Dunno why they did that though, because as has been said, you still had to put money in even if you tap-dialled.  Although I've heard before that tap-dialling got you free calls, so maybe at one point it did, but it certainly didn't when I tried it.  Was it possible to go beyond ten pulses to get the equivalent of the A B C D * # codes to access trunks directly then; I thought that was only relevant with touch-tone systems?

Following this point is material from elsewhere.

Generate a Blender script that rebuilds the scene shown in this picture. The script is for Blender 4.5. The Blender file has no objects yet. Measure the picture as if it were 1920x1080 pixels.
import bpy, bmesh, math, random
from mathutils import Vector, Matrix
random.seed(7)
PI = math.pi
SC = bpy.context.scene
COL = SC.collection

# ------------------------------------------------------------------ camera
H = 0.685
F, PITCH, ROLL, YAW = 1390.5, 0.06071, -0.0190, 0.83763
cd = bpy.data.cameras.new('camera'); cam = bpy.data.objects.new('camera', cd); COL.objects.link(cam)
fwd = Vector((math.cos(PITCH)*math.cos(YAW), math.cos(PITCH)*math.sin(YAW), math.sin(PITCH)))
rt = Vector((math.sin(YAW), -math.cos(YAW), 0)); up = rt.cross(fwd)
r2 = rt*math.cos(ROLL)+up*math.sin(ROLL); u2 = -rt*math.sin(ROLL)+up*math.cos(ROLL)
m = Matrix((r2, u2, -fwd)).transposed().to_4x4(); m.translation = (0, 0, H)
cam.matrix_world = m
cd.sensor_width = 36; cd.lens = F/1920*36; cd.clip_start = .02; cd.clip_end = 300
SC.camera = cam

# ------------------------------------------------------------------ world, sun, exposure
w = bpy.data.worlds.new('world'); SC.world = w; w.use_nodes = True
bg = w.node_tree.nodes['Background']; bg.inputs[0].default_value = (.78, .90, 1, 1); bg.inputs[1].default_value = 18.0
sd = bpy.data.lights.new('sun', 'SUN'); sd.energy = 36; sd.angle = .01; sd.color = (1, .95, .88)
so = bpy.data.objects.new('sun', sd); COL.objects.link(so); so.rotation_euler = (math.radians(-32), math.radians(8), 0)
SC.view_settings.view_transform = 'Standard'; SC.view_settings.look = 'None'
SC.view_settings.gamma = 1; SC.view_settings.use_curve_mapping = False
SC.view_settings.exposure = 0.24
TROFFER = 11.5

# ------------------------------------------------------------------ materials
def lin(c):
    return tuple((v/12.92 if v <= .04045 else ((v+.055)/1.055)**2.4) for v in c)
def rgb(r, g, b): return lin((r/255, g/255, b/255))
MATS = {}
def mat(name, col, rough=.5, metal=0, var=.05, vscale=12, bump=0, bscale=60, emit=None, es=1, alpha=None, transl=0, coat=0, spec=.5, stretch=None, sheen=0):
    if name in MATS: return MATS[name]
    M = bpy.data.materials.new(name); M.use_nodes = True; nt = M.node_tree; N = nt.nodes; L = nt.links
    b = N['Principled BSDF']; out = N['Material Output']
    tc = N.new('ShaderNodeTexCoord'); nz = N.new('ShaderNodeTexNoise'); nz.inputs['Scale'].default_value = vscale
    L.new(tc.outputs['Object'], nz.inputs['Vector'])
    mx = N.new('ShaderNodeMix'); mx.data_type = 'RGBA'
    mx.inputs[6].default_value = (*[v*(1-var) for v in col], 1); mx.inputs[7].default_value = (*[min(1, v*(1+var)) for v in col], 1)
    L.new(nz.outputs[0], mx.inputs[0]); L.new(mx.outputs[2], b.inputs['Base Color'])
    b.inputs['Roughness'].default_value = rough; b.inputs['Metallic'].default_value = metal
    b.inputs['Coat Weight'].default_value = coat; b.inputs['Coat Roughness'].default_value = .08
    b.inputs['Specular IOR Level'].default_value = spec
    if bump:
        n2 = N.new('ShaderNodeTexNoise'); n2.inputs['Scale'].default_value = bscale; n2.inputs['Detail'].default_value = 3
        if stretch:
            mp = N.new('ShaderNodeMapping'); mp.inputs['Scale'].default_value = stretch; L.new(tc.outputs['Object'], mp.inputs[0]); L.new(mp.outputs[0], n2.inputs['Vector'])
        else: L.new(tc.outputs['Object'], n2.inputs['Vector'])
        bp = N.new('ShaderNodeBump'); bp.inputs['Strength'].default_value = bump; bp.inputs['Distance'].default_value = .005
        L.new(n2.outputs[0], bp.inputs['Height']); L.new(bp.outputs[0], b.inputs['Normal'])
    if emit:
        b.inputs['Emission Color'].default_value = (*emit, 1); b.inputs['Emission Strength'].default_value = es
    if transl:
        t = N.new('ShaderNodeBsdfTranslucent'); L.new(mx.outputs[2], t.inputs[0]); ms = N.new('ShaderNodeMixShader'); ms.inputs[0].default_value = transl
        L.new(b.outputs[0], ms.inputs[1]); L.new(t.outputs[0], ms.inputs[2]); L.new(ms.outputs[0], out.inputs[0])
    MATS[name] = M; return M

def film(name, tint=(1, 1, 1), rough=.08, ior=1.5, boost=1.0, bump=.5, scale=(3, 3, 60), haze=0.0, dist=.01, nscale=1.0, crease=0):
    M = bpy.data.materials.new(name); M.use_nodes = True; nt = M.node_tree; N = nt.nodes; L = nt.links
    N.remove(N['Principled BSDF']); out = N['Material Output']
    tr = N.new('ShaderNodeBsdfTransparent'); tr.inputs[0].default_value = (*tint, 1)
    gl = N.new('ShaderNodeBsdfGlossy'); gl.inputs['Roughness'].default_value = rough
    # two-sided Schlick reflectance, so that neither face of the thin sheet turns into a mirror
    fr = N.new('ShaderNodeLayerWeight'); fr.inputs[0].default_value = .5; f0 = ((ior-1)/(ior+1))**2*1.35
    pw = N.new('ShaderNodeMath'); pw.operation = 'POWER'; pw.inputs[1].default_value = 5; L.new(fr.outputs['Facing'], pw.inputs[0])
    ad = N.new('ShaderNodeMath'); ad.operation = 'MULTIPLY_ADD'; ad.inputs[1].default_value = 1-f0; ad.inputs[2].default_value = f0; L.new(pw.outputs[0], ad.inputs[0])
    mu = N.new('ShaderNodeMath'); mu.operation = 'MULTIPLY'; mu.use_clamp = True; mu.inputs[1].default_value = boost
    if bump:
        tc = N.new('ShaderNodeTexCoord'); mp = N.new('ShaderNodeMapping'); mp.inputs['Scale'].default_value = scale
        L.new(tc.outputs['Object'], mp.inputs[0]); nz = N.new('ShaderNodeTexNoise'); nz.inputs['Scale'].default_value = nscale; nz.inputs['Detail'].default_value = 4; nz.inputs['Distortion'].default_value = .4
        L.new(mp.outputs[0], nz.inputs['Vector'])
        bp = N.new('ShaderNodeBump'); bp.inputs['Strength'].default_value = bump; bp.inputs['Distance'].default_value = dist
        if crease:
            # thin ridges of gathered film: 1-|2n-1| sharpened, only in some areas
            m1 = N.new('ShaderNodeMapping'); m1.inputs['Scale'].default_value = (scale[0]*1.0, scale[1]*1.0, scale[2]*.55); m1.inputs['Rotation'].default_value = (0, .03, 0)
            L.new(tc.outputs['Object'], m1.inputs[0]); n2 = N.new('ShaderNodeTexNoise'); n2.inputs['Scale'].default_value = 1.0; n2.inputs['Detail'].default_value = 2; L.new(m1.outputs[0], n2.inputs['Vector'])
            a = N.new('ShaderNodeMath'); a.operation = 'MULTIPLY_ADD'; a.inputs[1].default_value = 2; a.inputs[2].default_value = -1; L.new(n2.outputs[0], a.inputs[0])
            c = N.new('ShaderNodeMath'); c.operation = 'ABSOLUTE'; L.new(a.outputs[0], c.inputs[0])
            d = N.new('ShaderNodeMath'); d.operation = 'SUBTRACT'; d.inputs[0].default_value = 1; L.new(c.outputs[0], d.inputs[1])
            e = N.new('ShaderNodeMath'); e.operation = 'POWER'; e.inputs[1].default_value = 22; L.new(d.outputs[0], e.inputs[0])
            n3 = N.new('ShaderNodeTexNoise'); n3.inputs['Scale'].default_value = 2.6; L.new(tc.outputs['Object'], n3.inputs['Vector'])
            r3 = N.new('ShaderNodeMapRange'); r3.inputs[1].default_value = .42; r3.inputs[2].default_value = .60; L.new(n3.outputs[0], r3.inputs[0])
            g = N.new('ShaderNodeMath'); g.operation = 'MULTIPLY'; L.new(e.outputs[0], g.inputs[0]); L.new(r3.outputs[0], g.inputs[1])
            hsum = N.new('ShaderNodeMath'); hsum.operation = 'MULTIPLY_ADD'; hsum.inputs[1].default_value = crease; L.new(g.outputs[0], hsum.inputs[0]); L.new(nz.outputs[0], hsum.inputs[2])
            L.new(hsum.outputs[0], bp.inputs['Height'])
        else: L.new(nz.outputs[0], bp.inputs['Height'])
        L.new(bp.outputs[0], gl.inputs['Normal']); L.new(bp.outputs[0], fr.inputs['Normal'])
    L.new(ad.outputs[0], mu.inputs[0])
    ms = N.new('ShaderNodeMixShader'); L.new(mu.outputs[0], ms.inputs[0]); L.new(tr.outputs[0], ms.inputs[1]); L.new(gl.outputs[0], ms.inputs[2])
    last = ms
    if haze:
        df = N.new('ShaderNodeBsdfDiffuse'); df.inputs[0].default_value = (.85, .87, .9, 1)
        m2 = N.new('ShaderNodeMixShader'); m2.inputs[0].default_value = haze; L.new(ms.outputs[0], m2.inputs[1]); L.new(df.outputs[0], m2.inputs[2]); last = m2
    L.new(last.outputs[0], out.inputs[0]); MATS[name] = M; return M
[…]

* Ambient Sheep pages buzby to the thread.

Neville Chamberlain

If you punch 1-4-7-1 into the keypad of a vending machine, you can find out what the person before you bought!


mr beepbap

Around the early 90s  a few kids in my school found out that if you put money in a phone box phone  it would be held in the body of the main phone/ box but register as a credit and only fall down into separate cash box below when you made a call that was answered. The coin would be returned if the person you rang didn't  answer etc. If you punched the phone hard enoughin the right spot the coin would release into the return tray , but with the credit still registered. We spent many a dinnertime going off to ' bang a phone' and ring chat/sex lines. Wonder if it would still work?

Small Man Big Horse

The free phone call scam I remember as a kid (well, when I was about 14 or 15 as it was just when I'd started buying Viz and often called the numbers from the back pages) was dialling the speaking clock, and then hammering (I think) the 0 button, and if you did it enough times you got free credit. My memory is notoriously poor though so it might have been something slightly different, but it definitely worked, a friend I still know was present a good few times when we did it. Of course when we did manage it we didn't really know what to do, so mostly phoned the 0898 joke lines from Viz, one time when I was my own I did call a sex line but it wasn't interactive, just a recording of a quite clearly incredibly bored woman reading a dull sex story that was about as erotic as a dead fish.